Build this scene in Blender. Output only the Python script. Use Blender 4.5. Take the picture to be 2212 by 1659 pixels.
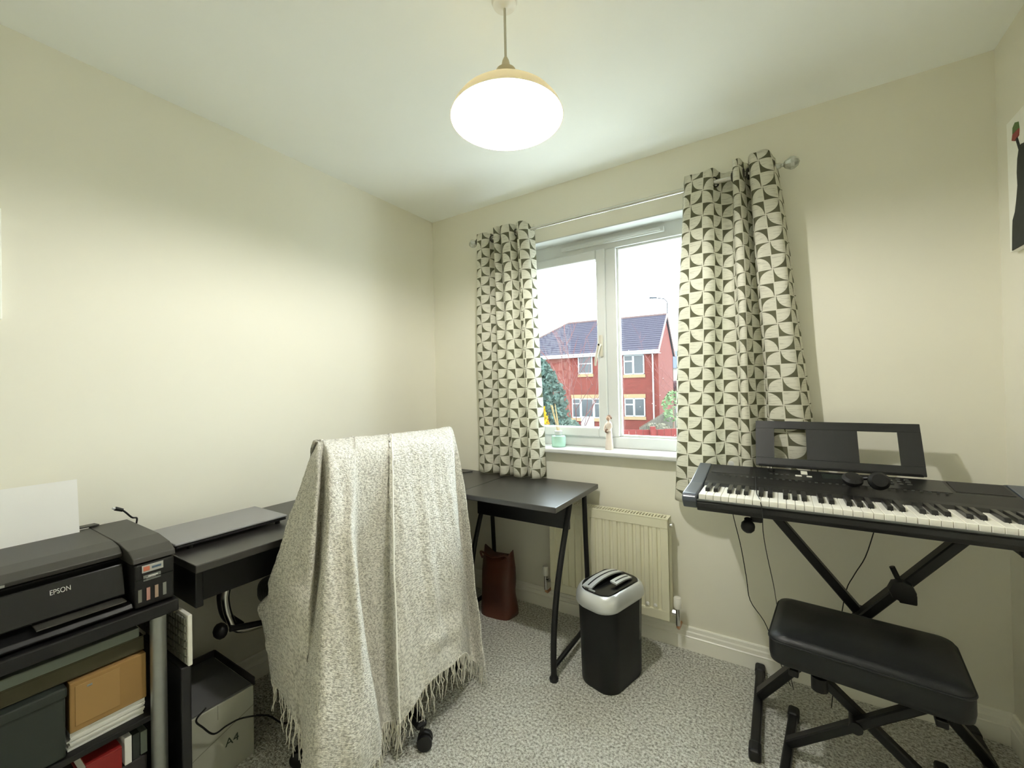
import bpy, bmesh, math, random
from mathutils import Vector, Matrix
random.seed(7)
S = bpy.context.scene
COL = S.collection
for o in list(bpy.data.objects): bpy.data.objects.remove(o)

# ---------------------------------------------------------------- camera
F_PX, W_PX = 905.1, 2212.0
CAM = Vector((1.9766, -2.1337, 1.2601)); YAW, PIT, ROL = -0.56680, 0.008704, -0.020721
fw = Vector((math.sin(YAW)*math.cos(PIT), math.cos(YAW)*math.cos(PIT), math.sin(PIT)))
r0 = Vector((math.cos(YAW), -math.sin(YAW), 0)); u0 = r0.cross(fw)
rt = r0*math.cos(ROL) + u0*math.sin(ROL); up = -r0*math.sin(ROL) + u0*math.cos(ROL)
cd = bpy.data.cameras.new('camera'); cam = bpy.data.objects.new('camera', cd); COL.objects.link(cam)
m = Matrix((rt, up, -fw)).transposed().to_4x4(); m.translation = CAM
cam.matrix_world = m
cd.lens = F_PX/W_PX*36.0; cd.sensor_width = 36.0; cd.clip_start = 0.02; cd.clip_end = 500
S.camera = cam

# ---------------------------------------------------------------- world, exposure
w = bpy.data.worlds.new('overcast_sky'); S.world = w; w.use_nodes = True
bg = w.node_tree.nodes['Background']; bg.inputs[0].default_value = (0.84, 0.94, 1.0, 1); bg.inputs[1].default_value = 11.0
vs = S.view_settings; vs.view_transform = 'Standard'; vs.look = 'None'; vs.gamma = 1.0; vs.use_curve_mapping = False
vs.exposure = 0.46
try:
    S.cycles.diffuse_bounces = 12; S.cycles.max_bounces = 16; S.cycles.transmission_bounces = 8; S.cycles.transparent_max_bounces = 16
except Exception:
    pass
LAMP = 1200.0      # strength of the pendant bulb's glowing surface

# ---------------------------------------------------------------- helpers
def lin(c):
    return tuple(((v/255)/12.92 if v/255 <= .04045 else ((v/255+.055)/1.055)**2.4) for v in c)
MATS = {}
def mat(name, rgb, rough=.5, metal=0., spec=.5, noise=None, bump=None, emit=None, trans=0., alpha=1., sheen=0., coat=0.):
    """rgb: sRGB 0-255. noise=(scale,amount) colour mottling, bump=(scale,strength,dist)."""
    if name in MATS: return MATS[name]
    m = bpy.data.materials.new(name); m.use_nodes = True; N = m.node_tree.nodes; L = m.node_tree.links
    b = N['Principled BSDF']; c = lin(rgb)
    b.inputs['Base Color'].default_value = (*c, 1); b.inputs['Roughness'].default_value = rough
    b.inputs['Metallic'].default_value = metal; b.inputs['Specular IOR Level'].default_value = spec
    b.inputs['Alpha'].default_value = alpha; b.inputs['Sheen Weight'].default_value = sheen; b.inputs['Coat Weight'].default_value = coat
    tc = N.new('ShaderNodeTexCoord')
    if noise is None: noise = (9.0, .05)
    n = N.new('ShaderNodeTexNoise'); n.inputs['Scale'].default_value = noise[0]; n.inputs['Detail'].default_value = 4
    L.new(tc.outputs['Object'], n.inputs['Vector'])
    mx = N.new('ShaderNodeMix'); mx.data_type = 'RGBA'
    a = noise[1]
    mx.inputs['A'].default_value = (*[v*(1-a) for v in c], 1); mx.inputs['B'].default_value = (*[min(1, v*(1+a)) for v in c], 1)
    L.new(n.outputs['Fac'], mx.inputs['Factor']); L.new(mx.outputs['Result'], b.inputs['Base Color'])
    if bump:
        n2 = N.new('ShaderNodeTexNoise'); n2.inputs['Scale'].default_value = bump[0]; n2.inputs['Detail'].default_value = 3
        L.new(tc.outputs['Object'], n2.inputs['Vector'])
        bp = N.new('ShaderNodeBump'); bp.inputs['Strength'].default_value = bump[1]; bp.inputs['Distance'].default_value = bump[2]
        L.new(n2.outputs['Fac'], bp.inputs['Height']); L.new(bp.outputs['Normal'], b.inputs['Normal'])
    if emit:
        b.inputs['Emission Color'].default_value = (*emit[0], 1); b.inputs['Emission Strength'].default_value = emit[1]
    MATS[name] = m
    return m

def glass(name, tint, op, rough=0.02, gl=.06):
    """thin pane: mostly see-through, a little glossy, 'op' of it a smoky tint"""
    m = bpy.data.materials.new(name); m.use_nodes = True; N = m.node_tree.nodes; L = m.node_tree.links
    N.remove(N['Principled BSDF']); out = N['Material Output']
    t = N.new('ShaderNodeBsdfTransparent'); t.inputs[0].default_value = (*tint, 1)
    g = N.new('ShaderNodeBsdfGlossy'); g.inputs['Roughness'].default_value = rough; g.inputs[0].default_value = (1, 1, 1, 1)
    lw = N.new('ShaderNodeLayerWeight'); lw.inputs[0].default_value = .5
    mu = N.new('ShaderNodeMath'); mu.operation = 'MULTIPLY_ADD'; mu.inputs[1].default_value = .5*gl/.06; mu.inputs[2].default_value = gl
    L.new(lw.outputs['Fresnel'], mu.inputs[0])
    mx = N.new('ShaderNodeMixShader'); L.new(mu.outputs[0], mx.inputs[0]); L.new(t.outputs[0], mx.inputs[1]); L.new(g.outputs[0], mx.inputs[2])
    L.new(mx.outputs[0], out.inputs[0])
    return m

class MB:
    def __init__(s): s.bm = bmesh.new()
    def _merge(s, b2, M=None):
        if M is not None: bmesh.ops.transform(b2, matrix=M, verts=b2.verts)
        me = bpy.data.meshes.new('tmp'); b2.to_mesh(me); s.bm.from_mesh(me); bpy.data.meshes.remove(me); b2.free()
        return s
    def box(s, x0, x1, y0, y1, z0, z1, bev=0., seg=2, M=None):
        b = bmesh.new(); bmesh.ops.create_cube(b, size=1)
        bmesh.ops.scale(b, vec=(abs(x1-x0), abs(y1-y0), abs(z1-z0)), verts=b.verts)
        bmesh.ops.translate(b, vec=((x0+x1)/2, (y0+y1)/2, (z0+z1)/2), verts=b.verts)
        if bev > 0:
            bmesh.ops.bevel(b, geom=b.edges[:], offset=min(bev, .49*min(abs(x1-x0), abs(y1-y0), abs(z1-z0))), segments=seg, profile=.5, affect='EDGES', clamp_overlap=True)
        return s._merge(b, M)
    def prism(s, pts, a0, a1, ax='x', bev=0., M=None, seg=2):
        """pts: 2-D outline; extruded along ax. x: (y,z), y: (x,z), z: (x,y)"""
        f = {'x': lambda p, a: (a, p[0], p[1]), 'y': lambda p, a: (p[0], a, p[1]), 'z': lambda p, a: (p[0], p[1], a)}[ax]
        b = bmesh.new(); v0 = [b.verts.new(f(p, a0)) for p in pts]; v1 = [b.verts.new(f(p, a1)) for p in pts]
        n = len(pts); b.faces.new(v0[::-1]); b.faces.new(v1)
        for i in range(n): b.faces.new((v0[i], v0[(i+1) % n], v1[(i+1) % n], v1[i]))
        bmesh.ops.recalc_face_normals(b, faces=b.faces)
        if bev > 0: bmesh.ops.bevel(b, geom=b.edges[:], offset=bev, segments=seg, profile=.5, affect='EDGES', clamp_overlap=True)
        return s._merge(b, M)
    def tube(s, pts, r, n=10, cap=True, M=None):
        """pts list of 3-D points; r number or list"""
        P = [Vector(p) for p in pts]; rr = r if isinstance(r, (list, tuple)) else [r]*len(P)
        b = bmesh.new(); rings = []; nrm = None
        for i, p in enumerate(P):
            t = (P[min(i+1, len(P)-1)] - P[max(i-1, 0)])
            if t.length < 1e-9: t = Vector((0, 0, 1))
            t.normalize()
            if nrm is None:
                nrm = t.orthogonal().normalized()
            else:
                nrm = (nrm - t*nrm.dot(t)); nrm = nrm.normalized() if nrm.length > 1e-6 else t.orthogonal().normalized()
            bi = t.cross(nrm)
            rings.append([b.verts.new(p + (nrm*math.cos(2*math.pi*k/n) + bi*math.sin(2*math.pi*k/n))*rr[i]) for k in range(n)])
        for i in range(len(P)-1):
            for k in range(n): b.faces.new((rings[i][k], rings[i][(k+1) % n], rings[i+1][(k+1) % n], rings[i+1][k]))
        if cap: b.faces.new(rings[0][::-1]); b.faces.new(rings[-1])
        bmesh.ops.recalc_face_normals(b, faces=b.faces)
        return s._merge(b, M)
    def bar(s, p0, p1, wd, ht, upv=(0, 0, 1), bev=.002):
        """rectangular bar between two points"""
        p0, p1 = Vector(p0), Vector(p1); t = (p1-p0); L = t.length; t.normalize(); u = Vector(upv); x = t.cross(u).normalized(); u = x.cross(t)
        M = Matrix((x, t, u)).transposed().to_4x4(); M.translation = (p0+p1)/2
        return s.box(-wd/2, wd/2, -L/2, L/2, -ht/2, ht/2, bev=bev, seg=1, M=M)
    def lathe(s, prof, c=(0, 0, 0), n=32, M=None, sx=1, sy=1):
        """prof: (r,z) list revolved about z at c"""
        b = bmesh.new(); rings = []
        for (r, z) in prof:
            if r < 1e-6: rings.append([b.verts.new((c[0], c[1], c[2]+z))])
            else: rings.append([b.verts.new((c[0]+sx*r*math.cos(2*math.pi*k/n), c[1]+sy*r*math.sin(2*math.pi*k/n), c[2]+z)) for k in range(n)])
        for i in range(len(prof)-1):
            A, B = rings[i], rings[i+1]
            for k in range(n):
                k2 = (k+1) % n
                if len(A) == 1 and len(B) == 1: continue
                if len(A) == 1: b.faces.new((A[0], B[k], B[k2]))
                elif len(B) == 1: b.faces.new((A[k], A[k2], B[0]))
                else: b.faces.new((A[k], A[k2], B[k2], B[k]))
        bmesh.ops.recalc_face_normals(b, faces=b.faces)
        return s._merge(b, M)
    def ball(s, c, r, sx=1, sy=1, sz=1, sub=2, jit=0, M=None):
        b = bmesh.new(); bmesh.ops.create_icosphere(b, subdivisions=sub, radius=r)
        for v in b.verts:
            if jit: v.co *= 1+random.uniform(-jit, jit)
            v.co = Vector((v.co.x*sx+c[0], v.co.y*sy+c[1], v.co.z*sz+c[2]))
        return s._merge(b, M)
    def build(s, name, m, parent=None, smooth=False, at=None, rotz=0., ang=40):
        me = bpy.data.meshes.new(name); s.bm.to_mesh(me); s.bm.free()
        if m is not None: me.materials.append(m)
        o = bpy.data.objects.new(name, me); COL.objects.link(o)
        if smooth:
            for p in me.polygons: p.use_smooth = True
            try: me.set_sharp_from_angle(angle=math.radians(ang))
            except Exception: pass
        if at is not None:
            o.location = at; o.rotation_euler = (0, 0, rotz)
        if parent is not None: o.parent = parent
        return o

def thing(name, label, cat, loc=(0, 0, 0), rotz=0., group=None):
    o = bpy.data.objects.new(name, None); COL.objects.link(o); o.empty_display_size = .05
    o.location = loc; o.rotation_euler = (0, 0, rotz); return tag(o, label, cat, group)
def tag(o, label=None, cat=None, group=None, kind=None):
    if label: o['label'] = label
    if cat: o['category'] = cat
    if group: o['group'] = group
    if kind: o['kind'] = kind
    return o
def adopt(parent, *objs):
    """parent objects built in world coordinates without moving them"""
    M = Matrix.Translation(parent.location) @ Matrix.Rotation(parent.rotation_euler.z, 4, 'Z')
    Mi = M.inverted()
    for o in objs:
        if o.parent is None and o.type == 'MESH':
            o.data.transform(Mi); o.parent = parent
def nest(part, *kids):
    """make already adopted parts sub-parts of another part"""
    for k in kids: k.parent = part
def struct(o): o['kind'] = 'structure'; return o
def cm(t):
    a, b, c, d, u = t
    return .5*((2*b) + (-a+c)*u + (2*a-5*b+4*c-d)*u*u + (-a+3*b-3*c+d)*u**3)
def spl(P, t):
    """catmull-rom through list P at t in 0..1"""
    n = len(P)-1; x = min(max(t, 0), 1)*n; i = min(int(x), n-1); u = x-i
    g = lambda k: P[min(max(k, 0), n)]
    a, b, c, d = Vector(g(i-1)) if i > 0 else Vector(g(0))*2-Vector(g(1)), Vector(g(i)), Vector(g(i+1)), Vector(g(i+2)) if i+2 <= n else Vector(g(n))*2-Vector(g(n-1))
    return cm((a, b, c, d, u))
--
* _Work to complete_
Copy exactly the lines running from the beginning of the listing through the line that has "for o in list(bpy.data.objects): bpy.data.objects.remove(o)". Drop the pictures.

* _Exercise answer_
Build this scene in Blender. Output only the Python script. Use Blender 4.5. Take the picture to be 2212 by 1659 pixels.
import bpy, bmesh, math, random
from mathutils import Vector, Matrix
random.seed(7)
S = bpy.context.scene
COL = S.collection
for o in list(bpy.data.objects): bpy.data.objects.remove(o)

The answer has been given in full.